Make shared services a shared success

To realize the benefits of shared services, IT leaders must develop a migration strategy that informs participants of their responsibilities and determines the steps involved.

Government agencies are challenged to drive efficiency in business capabilities while simultaneously improving the effectiveness of capabilities that are central to their mission, such as law enforcement, policy development and citizen service delivery. Rather than allocate their resources across competing mandates, many are opting to share commodity services across organizations or agencies.

For CIOs and their leadership teams, shared services offer a way for IT to improve cost efficiency, close productivity gaps and reduce duplicative administrative processes. Strategic sourcing methods allow agencies to combine their buying power for similar needs, leading to lower prices and better service.

Despite the obvious advantages of shared services, there are also challenges and expenses. Such a large-scale transformation runs the risk of failing to deliver the forecasted benefits. One of the biggest challenges is convincing business leaders — who might fear a loss of control, functionality or service quality — that shared services will benefit the agency.

Ultimately, federal IT leaders need to spend as much time convincing stakeholders that shared services are a good idea as they do designing and developing the service.

To ensure that they are prepared to deliver a successful migration, IT leaders must first assess the maturity of the capability in question and gauge the benefits, costs and risks.
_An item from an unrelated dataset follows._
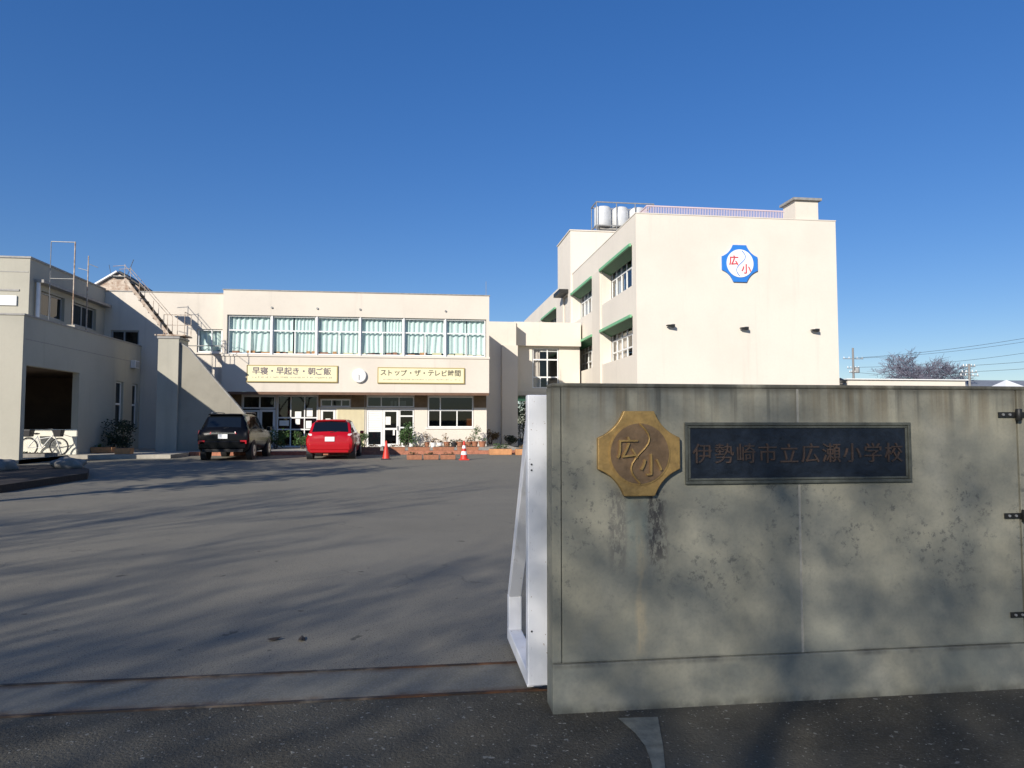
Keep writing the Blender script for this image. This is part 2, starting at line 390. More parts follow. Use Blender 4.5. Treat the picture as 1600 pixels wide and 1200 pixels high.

By demonstrating that the long-term cost savings will balance the costs of migration without a significant sacrifice in service quality, federal IT leaders will be better equipped to achieve stakeholder alignment and buy-in.

Survey data from federal IT executives shows that change resistance is the most commonly cited barrier to successful shared-services migration, so ensuring a common understanding of the agency’s desired future state is critical.

Once reservations have been addressed, leaders can move forward with developing their implementation strategy by focusing on three key phases:

1. Plan. First, IT leaders need to create and articulate a vision of success — a tangible goal that can be used to align stakeholders and maintain momentum. Then they should assess potential implementation risks so they can build confidence among stakeholders and allow the organization to make risk-informed decisions throughout the shared-services implementation. Leaders who also develop a communications strategy for the change ensure that the right information is presented to the right stakeholders at the right time throughout the migration.

2. Build. The first step is to document existing processes to ensure that knowledge can be quickly communicated to the shared-services provider. From there, IT leaders should institute service-level agreements that are both specific and measurable. SLAs establish clear expectations and lay a foundation for a productive and collaborative partnership. Keeping some degree of flexibility to change SLAs over time allows agencies and providers to respond to changing business requirements. Lastly, establishing change request protocols helps the customer and provider ensure that flexibility is built into the relationship from the start.

3. Monitor. The shared services migration strategy doesn't end once the model is implemented. IT leaders need to continuously measure and communicate the performance of the system. By identifying and tracking a set of key performance metrics, they can not only assess performance but also establish a baseline for continuous improvement.

Additionally, regularly refreshing the original business case helps determine whether assumptions have changed (or were originally flawed) so that customers and providers can identify lessons learned and make course corrections.

Lastly, IT leaders should foster a continuous learning culture that promotes a healthy perspective on failure and invites employees to play an active role in solving problems and continuously improving.